Through its earlier iterations as the city of Chicomoztoc, Tequitinitlan is the oldest known continuously inhabited settlement in Zacapican with its foundation being recorded some time after the beginning of the Old Empire period around 2000 BCE. The original settlement, which is now the core of the Tequitinitlan metropolis, served as the religious and political center of Zacapican for an almost unbroken period since its foundation into the present era. In the early modern period, prior to the merger which formed the modern city, the area of Tequitinitlan was a nascent megalopolis with a booming population due to the early effects of the industrial revolution.
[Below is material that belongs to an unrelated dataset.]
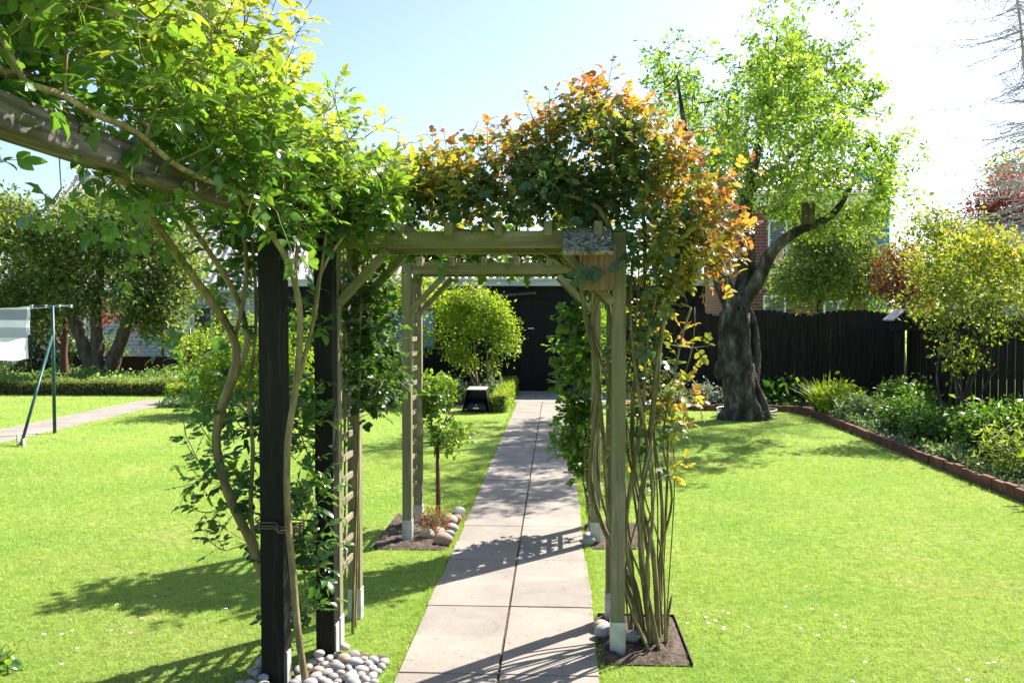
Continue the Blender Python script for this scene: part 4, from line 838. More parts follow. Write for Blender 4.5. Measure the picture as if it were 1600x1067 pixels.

In the years leading up to the Red Banner capture of the city, a dichotomy had developed in which the wealthy and the factories and workhouses they owned would be situated in and around Chicomoztoc, while the growing satellite cities were full of slums and ghettos inhabited by displaced peasants and minority communities from the countryside which flocked to the cities in search of work. This highly polarized dichotomy was broken soon after the Red Banner takeover of the city and the flight of many of the city's elites. The land between the cities, reserved by pochteca estates previously, was opened up to the population of the city to settle in. The cities of the megalopolis remained formally separate but began to meet each other as they expanded in this fashion. In the same short period between the fall of the city to the rebels and the end of the revolutionary war, the factories at the heart of the city were relocated all across the region to be nearer to their workforce, which organically developed into the urban replication of the Red Banners' Calpolli system. Near the end of the revolution, Tequitinitlan was formed from the merger of its component settlements and named after the population of slum-dwellers turned urban workers which had radically reshaped the region in a short period of time. Ever since this 18th century foundation, Tequitinitlan has remained a major economic and industrial center and the hub of activity in the Zacaco region.